Esta mujer, este aspecto femenino, fecundado por el espíritu del maíz, porta en su cabeza una cabellera de fuego, lo ígneo, la mente pura. Porta ya la sabiduría ancestral y de este fuego surge el hombre, el hombre que es capaz de tocar las estrellas, la eternidad.

El hombre se catapulta en el fuego, construye su ascenso con base en lo que comparte de este aspecto ígneo del anima. La sensación de ingravidez que logra la estatua en esta parte hace que el observador se deleite con la libertad y la aspiración de eternidad. Es así como una mujer «embarazada» del espíritu de la tierra y sus dones, lleva a lo humano a buscar el cielo.

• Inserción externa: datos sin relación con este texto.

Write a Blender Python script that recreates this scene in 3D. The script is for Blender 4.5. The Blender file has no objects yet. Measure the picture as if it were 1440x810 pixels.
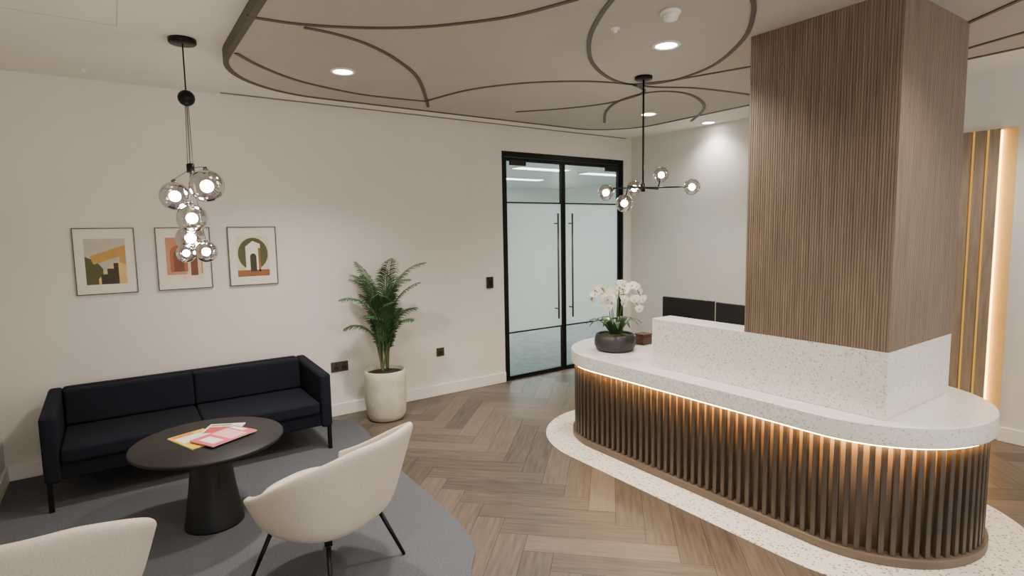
import bpy, bmesh, math, random
from mathutils import Vector, Matrix
random.seed(7)
C=bpy.context.scene.collection
PI=math.pi
# ------------------------------------------------------------------ camera
F,PSI,TH,RO,HC=796.37,.6107,.0989,-.0178,1.72
fw=Vector((math.sin(PSI)*math.cos(TH),math.cos(PSI)*math.cos(TH),-math.sin(TH)))
r0=Vector((math.cos(PSI),-math.sin(PSI),0)); u0=r0.cross(fw)
rv=math.cos(RO)*r0+math.sin(RO)*u0; uv=-math.sin(RO)*r0+math.cos(RO)*u0
cd=bpy.data.cameras.new('camera'); cam=bpy.data.objects.new('camera',cd); C.objects.link(cam)
m=Matrix.Identity(4)
for i in range(3): m[i][0]=rv[i]; m[i][1]=uv[i]; m[i][2]=-fw[i]
m[0][3]=0;m[1][3]=0;m[2][3]=HC
cam.matrix_world=m; cd.sensor_width=36; cd.lens=F/1440*36; cd.clip_start=.05
bpy.context.scene.camera=cam
def ray(x,y): return fw+rv*((x-720)/F)-uv*((y-405)/F)
def un(x,y,ax,val):
    d=ray(x,y); o=(0,0,HC); t=(val-o[ax])/d[ax]; return Vector((0,0,HC))+d*t
def atd(x,y,t): return Vector((0,0,HC))+ray(x,y)*t
# ------------------------------------------------------------------ materials
def lin(c):
    def f(v):
        v/=255; return v/12.92 if v<=.04045 else ((v+.055)/1.055)**2.4
    return (f(c[0]),f(c[1]),f(c[2]),1)
def M(name,col,rough=.5,var=.08,scale=12,bump=0,metal=0,stretch=(1,1,1),spec=.5,detail=4):
    mt=bpy.data.materials.new(name); mt.use_nodes=True; n=mt.node_tree; p=n.nodes['Principled BSDF']; L=n.links.new
    p.inputs['Roughness'].default_value=rough; p.inputs['Metallic'].default_value=metal
    p.inputs['Specular IOR Level'].default_value=spec
    tc=n.nodes.new('ShaderNodeTexCoord'); mp=n.nodes.new('ShaderNodeMapping'); mp.inputs['Scale'].default_value=stretch
    nz=n.nodes.new('ShaderNodeTexNoise'); nz.inputs['Scale'].default_value=scale; nz.inputs['Detail'].default_value=detail
    L(tc.outputs['Object'],mp.inputs['Vector']); L(mp.outputs['Vector'],nz.inputs['Vector'])
    rp=n.nodes.new('ShaderNodeValToRGB'); c=lin(col)
    rp.color_ramp.elements[0].position=.3; rp.color_ramp.elements[1].position=.7
    rp.color_ramp.elements[0].color=tuple(max(0,v*(1-var)) for v in c[:3])+(1,)
    rp.color_ramp.elements[1].color=tuple(min(1,v*(1+var)) for v in c[:3])+(1,)
    L(nz.outputs['Fac'],rp.inputs['Fac']); L(rp.outputs['Color'],p.inputs['Base Color'])
    if bump:
        b=n.nodes.new('ShaderNodeBump'); b.inputs['Strength'].default_value=bump; b.inputs['Distance'].default_value=.01
        L(nz.outputs['Fac'],b.inputs['Height']); L(b.outputs['Normal'],p.inputs['Normal'])
    return mt
def EM(name,col,strength,base=None):
    mt=bpy.data.materials.new(name); mt.use_nodes=True; n=mt.node_tree
    p=n.nodes['Principled BSDF']; p.inputs['Base Color'].default_value=lin(base or col)
    p.inputs['Emission Color'].default_value=lin(col); p.inputs['Emission Strength'].default_value=strength
    return mt
def GL(name,tint,gloss=.3,rough=.02):
    mt=bpy.data.materials.new(name); mt.use_nodes=True; n=mt.node_tree; n.nodes.remove(n.nodes['Principled BSDF']); L=n.links.new
    o=n.nodes['Material Output']; t=n.nodes.new('ShaderNodeBsdfTransparent'); t.inputs['Color'].default_value=lin(tint)
    g=n.nodes.new('ShaderNodeBsdfGlossy'); g.inputs['Roughness'].default_value=rough
    lw=n.nodes.new('ShaderNodeLayerWeight'); lw.inputs['Blend'].default_value=gloss
    mx=n.nodes.new('ShaderNodeMixShader'); L(lw.outputs['Facing'],mx.inputs['Fac']); L(t.outputs['BSDF'],mx.inputs[1]); L(g.outputs['BSDF'],mx.inputs[2]); L(mx.outputs['Shader'],o.inputs['Surface'])
    return mt
def FROST(name,col):
    mt=bpy.data.materials.new(name); mt.use_nodes=True; n=mt.node_tree; n.nodes.remove(n.nodes['Principled BSDF']); L=n.links.new
    o=n.nodes['Material Output']; t=n.nodes.new('ShaderNodeBsdfTranslucent'); t.inputs['Color'].default_value=lin(col)
    d=n.nodes.new('ShaderNodeBsdfDiffuse'); d.inputs['Color'].default_value=lin(col)
    mx=n.nodes.new('ShaderNodeMixShader'); mx.inputs['Fac'].default_value=.35
    g=n.nodes.new('ShaderNodeBsdfGlossy'); g.inputs['Roughness'].default_value=.08
    m2=n.nodes.new('ShaderNodeMixShader'); m2.inputs['Fac'].default_value=.06
    L(t.outputs['BSDF'],mx.inputs[1]); L(d.outputs['BSDF'],mx.inputs[2]); L(mx.outputs['Shader'],m2.inputs[1]); L(g.outputs['BSDF'],m2.inputs[2]); L(m2.outputs['Shader'],o.inputs['Surface'])
    return mt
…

Engendra ella, el alma sabia, el espíritu del hombre libre, el hombre que puede tocar la estrellas, el que está robando del cielo su saber, el que se convirtió en un ser cósmico, alado, sabio.

Este es el trasegar del hombre filósofo, el que quiere tocar las estrellas, el que quiere hallar el método para liberarse y sabe que gran parte del secreto está en la unión de contrarios.

Conclusión

9El campesino, el artista, el viajero, el héroe, el guerrero de las libertades humanas, el erudito, el sabio-chamán, se conjugan en este versátil personaje que hoy me conmueve con su obra. Dejo en estas pocas líneas consignado su
esfuerzo apasionado y permanente por cerrar esa brecha eterna que solo sienten los que tienen herrumbre, plomo, materia negra para convertir en hermosa obra su alma. Su opus maestra estuvo en su interior, su obra póstuma estuvo en sentir la ingravidez de las ideas de Platón y Da Vinci como suya, pero también estuvo en la desesperación del pueblo por comprender, en el dolor, en el hambre, pues esta combinación le da su toque único, y fue lo que le permitió dejar
huella en la mente latinoamericana.

Parir una obra, como solía llamarlo, llevaba tiempo, pero el llamamiento metódico, irracional y comprometedor por la posesión de ese fuego seguramente le quemaba las entrañas pero le traía el símbolo unificador. Así aparecía en él el portador de la luz, la piedra filosofal que convertía toda su fuerza en escultura.